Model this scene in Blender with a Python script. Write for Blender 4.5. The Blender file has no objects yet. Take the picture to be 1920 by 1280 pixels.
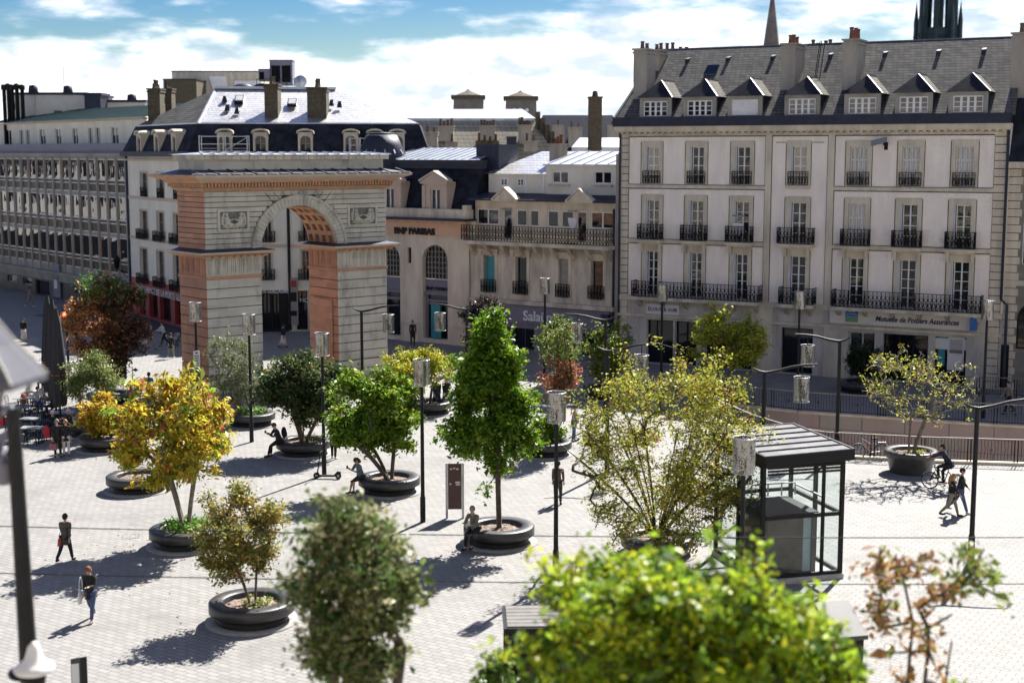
import bpy, bmesh, math, random
import numpy as np
from mathutils import Vector, Matrix
from mathutils.geometry import tessellate_polygon
R=math.radians; sin=math.sin; cos=math.cos; PI=math.pi
S=bpy.context.scene; COL=S.collection
# ---------------------------------------------------------------- camera, sky, sun, exposure
F=2667.0; H=13.5; TH=math.atan(354/F)
cd=bpy.data.cameras.new('camera'); cam=bpy.data.objects.new('camera',cd); COL.objects.link(cam)
cam.location=(0,0,H); cam.rotation_euler=(PI/2-TH,0,0)
cd.sensor_width=36; cd.lens=36*F/1920; cd.clip_start=.5; cd.clip_end=4000
cd.dof.use_dof=True; cd.dof.focus_distance=62; cd.dof.aperture_fstop=.68
S.camera=cam
SUN_EL=46; SUN_AZ=27
w=bpy.data.worlds.new('World'); S.world=w; w.use_nodes=True
nt=w.node_tree; nt.nodes.clear()
def N(t,ty,**k):
    n=t.nodes.new(ty)
    for a,b in k.items():
        if a.startswith('i_'): n.inputs[a[2:].replace('_',' ')].default_value=b
        else: setattr(n,a,b)
    return n
def math_(t,op,a,b=None,clamp=False):
    n=t.nodes.new('ShaderNodeMath'); n.operation=op; n.use_clamp=clamp
    for i,v in enumerate((a,b)):
        if v is None: continue
        if isinstance(v,(int,float)): n.inputs[i].default_value=v
        else: t.links.new(v,n.inputs[i])
    return n.outputs[0]
def mapr(t,v,a,b,c=0,d=1,smooth=True):
    n=t.nodes.new('ShaderNodeMapRange'); n.interpolation_type='SMOOTHSTEP' if smooth else 'LINEAR'
    t.links.new(v,n.inputs['Value'])
    for k,x in zip(('From Min','From Max','To Min','To Max'),(a,b,c,d)): n.inputs[k].default_value=x
    return n.outputs['Result']
sky=N(nt,'ShaderNodeTexSky',sky_type='NISHITA',sun_disc=False,sun_elevation=R(SUN_EL),sun_rotation=R(SUN_AZ),air_density=1.0,dust_density=.4,ozone_density=3.0)
hs=N(nt,'ShaderNodeHueSaturation'); hs.inputs['Saturation'].default_value=1.9; hs.inputs['Hue'].default_value=.518; hs.inputs['Value'].default_value=.95
nt.links.new(sky.outputs[0],hs.inputs['Color'])
b1=N(nt,'ShaderNodeBackground'); b1.inputs['Strength'].default_value=.032; nt.links.new(hs.outputs[0],b1.inputs['Color'])
b2=N(nt,'ShaderNodeBackground'); b2.inputs['Strength'].default_value=.50
tc=N(nt,'ShaderNodeTexCoord'); sp=N(nt,'ShaderNodeSeparateXYZ'); nt.links.new(tc.outputs['Generated'],sp.inputs[0])
mp=N(nt,'ShaderNodeMapping'); mp.inputs['Scale'].default_value=(7.0,7.0,30.0); mp.inputs['Location'].default_value=(3.1,1.7,.9); nt.links.new(tc.outputs['Generated'],mp.inputs[0])
nz=N(nt,'ShaderNodeTexNoise'); nz.inputs['Scale'].default_value=1.0; nz.inputs['Detail'].default_value=6; nz.inputs['Roughness'].default_value=.55; nt.links.new(mp.outputs[0],nz.inputs['Vector'])
mp2=N(nt,'ShaderNodeMapping'); mp2.inputs['Scale'].default_value=(22,22,60); nt.links.new(tc.outputs['Generated'],mp2.inputs[0])
nz2=N(nt,'ShaderNodeTexNoise'); nz2.inputs['Scale'].default_value=1.0; nz2.inputs['Detail'].default_value=5; nt.links.new(mp2.outputs[0],nz2.inputs['Vector'])
low=mapr(nt,sp.outputs['Z'],.03,.085,.27,0.0)
xb=mapr(nt,sp.outputs['X'],-.25,.1,-.05,.05,False)
cl=math_(nt,'ADD',math_(nt,'ADD',nz.outputs['Fac'],low),xb)
cl=math_(nt,'ADD',cl,math_(nt,'MULTIPLY',math_(nt,'SUBTRACT',nz2.outputs['Fac'],.5),.22))
cl=math_(nt,'SUBTRACT',cl,mapr(nt,sp.outputs['Z'],.13,.45,0,.06))
mask=mapr(nt,cl,.43,.64)
# cloud tone: grey undersides, white tops
rampf=mapr(nt,nz2.outputs['Fac'],.34,.60,.0,1)
cc=N(nt,'ShaderNodeMix',data_type='RGBA'); cc.inputs[6].default_value=(.56,.63,.74,1); cc.inputs[7].default_value=(1.12,1.12,1.12,1); nt.links.new(rampf,cc.inputs[0])
nt.links.new(cc.outputs[2],b2.inputs['Color'])
mx=N(nt,'ShaderNodeMixShader'); nt.links.new(mask,mx.inputs[0]); nt.links.new(b1.outputs[0],mx.inputs[1]); nt.links.new(b2.outputs[0],mx.inputs[2])
wo=N(nt,'ShaderNodeOutputWorld'); nt.links.new(mx.outputs[0],wo.inputs[0])
sl=bpy.data.lights.new('sun','SUN'); sl.energy=5.0; sl.angle=R(.53); sl.color=(1,.96,.90)
so=bpy.data.objects.new('sun',sl); COL.objects.link(so)
sd=Vector((sin(R(SUN_AZ))*cos(R(SUN_EL)),cos(R(SUN_AZ))*cos(R(SUN_EL)),sin(R(SUN_EL))))
so.rotation_euler=sd.to_track_quat('Z','Y').to_euler(); so.location=(0,0,60)
S.view_settings.view_transform='Standard'; S.view_settings.look='None'; S.view_settings.exposure=1.55; S.view_settings.gamma=1
S.cycles.max_bounces=7; S.cycles.transparent_max_bounces=12; S.cycles.use_denoising=True
# ---------------------------------------------------------------- pixel -> place helpers (photo is 1920x1280)
def ray(px,py):
    x=(px-960)/F; y=(640-py)/F
    return np.array([x, cos(TH)+y*sin(TH), y*cos(TH)-sin(TH)])
def g(px,py,z=0):
    r=ray(px,py); t=(z-H)/r[2]; return (r[0]*t, r[1]*t)
def atY(px,py,Y):
    r=ray(px,py); t=Y/r[1]; return (r[0]*t, Y, H+r[2]*t)
# ---------------------------------------------------------------- scene objects
WM={}
def tag(o,label=None,cat=None,group=None,kind=None):
    if label: o['label']=label
    if cat: o['category']=cat
    if group: o['group']=group
    if kind: o['kind']=kind
    return o
def empty(name,loc,rz=0,label=None,cat=None,group=None,M=None):
    o=bpy.data.objects.new(name,None); COL.objects.link(o); o.empty_display_size=.3
    m=M if M is not None else Matrix.Translation(Vector(loc))@Matrix.Rotation(rz,4,'Z')
    o.matrix_local=m; WM[o.name]=m.copy()
    return tag(o,label,cat,group)
def link(name,me,mats,parent=None,M=None):
    o=bpy.data.objects.new(name,me); COL.objects.link(o)
    for m in (mats if isinstance(mats,(list,tuple)) else [mats]): me.materials.append(m)
    w_=M if M is not None else (WM[parent.name] if parent else Matrix.Identity(4))
    if parent:
        o.parent=parent; o.matrix_local=WM[parent.name].inverted()@w_
    else: o.matrix_local=w_
    WM[o.name]=w_.copy()
    return o
def copy_tree(o,parent=None):
    c=o.copy(); COL.objects.link(c)
    if parent: c.parent=parent
    WM[c.name]=WM[o.name]
    for ch in list(o.children): copy_tree(ch,c)
    return c
def place(o,x,y,z=0,rz=0,s=1):
    o.matrix_local=Matrix.Translation((x,y,z))@Matrix.Rotation(rz,4,'Z')@Matrix.Scale(s,4)
    WM[o.name]=o.matrix_local.copy(); return o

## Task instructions
Repeat the data exactly, excluding the pictures.

## Problem solution
Model this scene in Blender with a Python script. Write for Blender 4.5. The Blender file has no objects yet. Take the picture to be 1920 by 1280 pixels.
import bpy, bmesh, math, random
import numpy as np
from mathutils import Vector, Matrix
from mathutils.geometry import tessellate_polygon
R=math.radians; sin=math.sin; cos=math.cos; PI=math.pi
S=bpy.context.scene; COL=S.collection
# ---------------------------------------------------------------- camera, sky, sun, exposure
F=2667.0; H=13.5; TH=math.atan(354/F)
cd=bpy.data.cameras.new('camera'); cam=bpy.data.objects.new('camera',cd); COL.objects.link(cam)
cam.location=(0,0,H); cam.rotation_euler=(PI/2-TH,0,0)
cd.sensor_width=36; cd.lens=36*F/1920; cd.clip_start=.5; cd.clip_end=4000
cd.dof.use_dof=True; cd.dof.focus_distance=62; cd.dof.aperture_fstop=.68
S.camera=cam
SUN_EL=46; SUN_AZ=27
w=bpy.data.worlds.new('World'); S.world=w; w.use_nodes=True
nt=w.node_tree; nt.nodes.clear()
def N(t,ty,**k):
    n=t.nodes.new(ty)
    for a,b in k.items():
        if a.startswith('i_'): n.inputs[a[2:].replace('_',' ')].default_value=b
        else: setattr(n,a,b)
    return n
def math_(t,op,a,b=None,clamp=False):
    n=t.nodes.new('ShaderNodeMath'); n.operation=op; n.use_clamp=clamp
    for i,v in enumerate((a,b)):
        if v is None: continue
        if isinstance(v,(int,float)): n.inputs[i].default_value=v
        else: t.links.new(v,n.inputs[i])
    return n.outputs[0]
def mapr(t,v,a,b,c=0,d=1,smooth=True):
    n=t.nodes.new('ShaderNodeMapRange'); n.interpolation_type='SMOOTHSTEP' if smooth else 'LINEAR'
    t.links.new(v,n.inputs['Value'])
    for k,x in zip(('From Min','From Max','To Min','To Max'),(a,b,c,d)): n.inputs[k].default_value=x
    return n.outputs['Result']
sky=N(nt,'ShaderNodeTexSky',sky_type='NISHITA',sun_disc=False,sun_elevation=R(SUN_EL),sun_rotation=R(SUN_AZ),air_density=1.0,dust_density=.4,ozone_density=3.0)
hs=N(nt,'ShaderNodeHueSaturation'); hs.inputs['Saturation'].default_value=1.9; hs.inputs['Hue'].default_value=.518; hs.inputs['Value'].default_value=.95
nt.links.new(sky.outputs[0],hs.inputs['Color'])
b1=N(nt,'ShaderNodeBackground'); b1.inputs['Strength'].default_value=.032; nt.links.new(hs.outputs[0],b1.inputs['Color'])
b2=N(nt,'ShaderNodeBackground'); b2.inputs['Strength'].default_value=.50
tc=N(nt,'ShaderNodeTexCoord'); sp=N(nt,'ShaderNodeSeparateXYZ'); nt.links.new(tc.outputs['Generated'],sp.inputs[0])
mp=N(nt,'ShaderNodeMapping'); mp.inputs['Scale'].default_value=(7.0,7.0,30.0); mp.inputs['Location'].default_value=(3.1,1.7,.9); nt.links.new(tc.outputs['Generated'],mp.inputs[0])
nz=N(nt,'ShaderNodeTexNoise'); nz.inputs['Scale'].default_value=1.0; nz.inputs['Detail'].default_value=6; nz.inputs['Roughness'].default_value=.55; nt.links.new(mp.outputs[0],nz.inputs['Vector'])
mp2=N(nt,'ShaderNodeMapping'); mp2.inputs['Scale'].default_value=(22,22,60); nt.links.new(tc.outputs['Generated'],mp2.inputs[0])
nz2=N(nt,'ShaderNodeTexNoise'); nz2.inputs['Scale'].default_value=1.0; nz2.inputs['Detail'].default_value=5; nt.links.new(mp2.outputs[0],nz2.inputs['Vector'])
low=mapr(nt,sp.outputs['Z'],.03,.085,.27,0.0)
xb=mapr(nt,sp.outputs['X'],-.25,.1,-.05,.05,False)
cl=math_(nt,'ADD',math_(nt,'ADD',nz.outputs['Fac'],low),xb)
cl=math_(nt,'ADD',cl,math_(nt,'MULTIPLY',math_(nt,'SUBTRACT',nz2.outputs['Fac'],.5),.22))
cl=math_(nt,'SUBTRACT',cl,mapr(nt,sp.outputs['Z'],.13,.45,0,.06))
mask=mapr(nt,cl,.43,.64)
# cloud tone: grey undersides, white tops
rampf=mapr(nt,nz2.outputs['Fac'],.34,.60,.0,1)
cc=N(nt,'ShaderNodeMix',data_type='RGBA'); cc.inputs[6].default_value=(.56,.63,.74,1); cc.inputs[7].default_value=(1.12,1.12,1.12,1); nt.links.new(rampf,cc.inputs[0])
nt.links.new(cc.outputs[2],b2.inputs['Color'])
mx=N(nt,'ShaderNodeMixShader'); nt.links.new(mask,mx.inputs[0]); nt.links.new(b1.outputs[0],mx.inputs[1]); nt.links.new(b2.outputs[0],mx.inputs[2])
wo=N(nt,'ShaderNodeOutputWorld'); nt.links.new(mx.outputs[0],wo.inputs[0])
sl=bpy.data.lights.new('sun','SUN'); sl.energy=5.0; sl.angle=R(.53); sl.color=(1,.96,.90)
so=bpy.data.objects.new('sun',sl); COL.objects.link(so)
sd=Vector((sin(R(SUN_AZ))*cos(R(SUN_EL)),cos(R(SUN_AZ))*cos(R(SUN_EL)),sin(R(SUN_EL))))
so.rotation_euler=sd.to_track_quat('Z','Y').to_euler(); so.location=(0,0,60)
S.view_settings.view_transform='Standard'; S.view_settings.look='None'; S.view_settings.exposure=1.55; S.view_settings.gamma=1
S.cycles.max_bounces=7; S.cycles.transparent_max_bounces=12; S.cycles.use_denoising=True
# ---------------------------------------------------------------- pixel -> place helpers (photo is 1920x1280)
def ray(px,py):
    x=(px-960)/F; y=(640-py)/F
    return np.array([x, cos(TH)+y*sin(TH), y*cos(TH)-sin(TH)])
def g(px,py,z=0):
    r=ray(px,py); t=(z-H)/r[2]; return (r[0]*t, r[1]*t)
def atY(px,py,Y):
    r=ray(px,py); t=Y/r[1]; return (r[0]*t, Y, H+r[2]*t)
# ---------------------------------------------------------------- scene objects
WM={}
def tag(o,label=None,cat=None,group=None,kind=None):
    if label: o['label']=label
    if cat: o['category']=cat
    if group: o['group']=group
    if kind: o['kind']=kind
    return o
def empty(name,loc,rz=0,label=None,cat=None,group=None,M=None):
    o=bpy.data.objects.new(name,None); COL.objects.link(o); o.empty_display_size=.3
    m=M if M is not None else Matrix.Translation(Vector(loc))@Matrix.Rotation(rz,4,'Z')
    o.matrix_local=m; WM[o.name]=m.copy()
    return tag(o,label,cat,group)
def link(name,me,mats,parent=None,M=None):
    o=bpy.data.objects.new(name,me); COL.objects.link(o)
    for m in (mats if isinstance(mats,(list,tuple)) else [mats]): me.materials.append(m)
    w_=M if M is not None else (WM[parent.name] if parent else Matrix.Identity(4))
    if parent:
        o.parent=parent; o.matrix_local=WM[parent.name].inverted()@w_
    else: o.matrix_local=w_
    WM[o.name]=w_.copy()
    return o
def copy_tree(o,parent=None):
    c=o.copy(); COL.objects.link(c)
    if parent: c.parent=parent
    WM[c.name]=WM[o.name]
    for ch in list(o.children): copy_tree(ch,c)
    return c
def place(o,x,y,z=0,rz=0,s=1):
    o.matrix_local=Matrix.Translation((x,y,z))@Matrix.Rotation(rz,4,'Z')@Matrix.Scale(s,4)
    WM[o.name]=o.matrix_local.copy(); return o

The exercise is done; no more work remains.